Lesbian Vampire Killers
15certificate 15
Running time: 87 minutes
Starring: James Corden, Mathew Horne, MyAnna Buring, Paul McGann, Lucy Gaskell, Louise Dylan
An early contender for worst British film of the year - if not the decade - Lesbian Vampire Killers is a comedy that makes for depressing watching. Presumably someone thought it would be a good idea to promote two of the stars of one of the BBC's most popular sitcoms to leading man status, but there doesn't appear to have been any more thought given to the project than 'Let's put Gavin and Smithy in a forest and have them chased by semi-naked ladies'.

Even at a slim 87 minutes the film feels slow: this is material that might be good for a five minute sketch. You can't help wondering if it took the two scriptwriters more than an afternoon in the pub to complete the whole thing. The worst of the Carry On films - and I include 1992's Carry on Columbus - had more soul, and certainly more laughs, than this.

The 'plot', a word to be used loosely here, sees Fletch (Corden) and Jimmy (Horne) off for a walking weekend in Norfolk to allow Jimmy to get over the fact that his girlfriend has dumped him. They walk into a pub straight out of the beginning of An American Werewolf in London and are told of an isolated cottage along the road with free beds for the night. En route they meet a van load of sexy Swedish students who are in the area researching paranormal activity.

Holed up in the house they are soon attacked by a horde of lesbian vampires (there's an introductory sequence full of mumbo-jumbo), and it's down to the unlikely lads to vanquish them. Paul McGann plays a vicar enlisted to the cause (Bernard Hill pulled out: he either read the script or has a very very good agent).

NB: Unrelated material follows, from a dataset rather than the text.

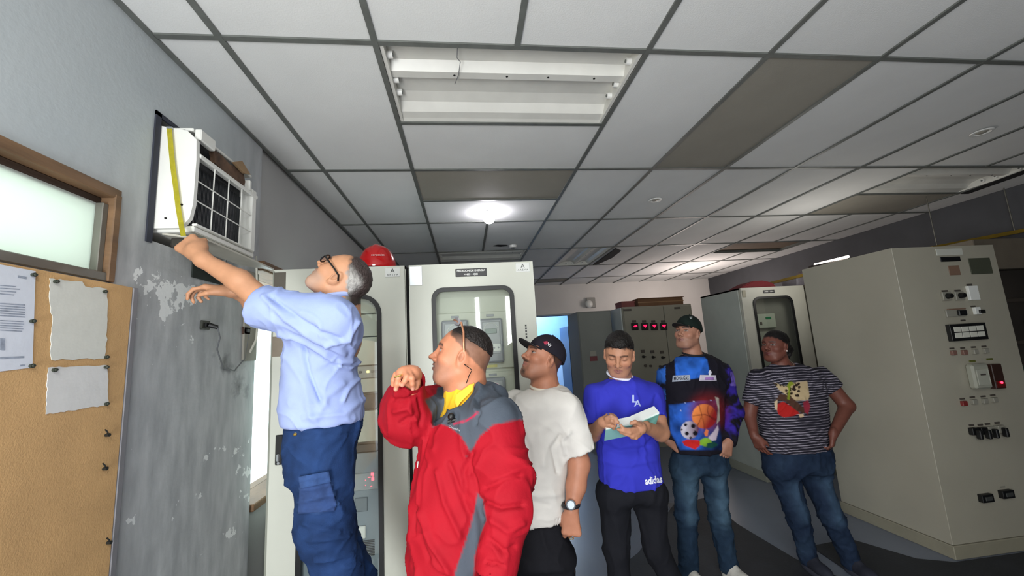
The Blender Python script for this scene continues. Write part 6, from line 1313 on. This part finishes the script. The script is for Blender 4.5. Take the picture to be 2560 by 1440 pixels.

If this sounds bad on paper, then imagine what it is like on the screen. The humour consists of a succession of dimwitted jokes along the lines of 'you're gay/no, you're gay'. It's an uncomfortable situation, watching two people who clearly think they are funny drowning in a sea of appalling gags, and director Phil Claydon only succeeds in doing a third rate impression of Shaun of the Dead's Edgar Wright. At one point Corden's character asks 'Do I look like a complete twat'? I think you can guess the answer.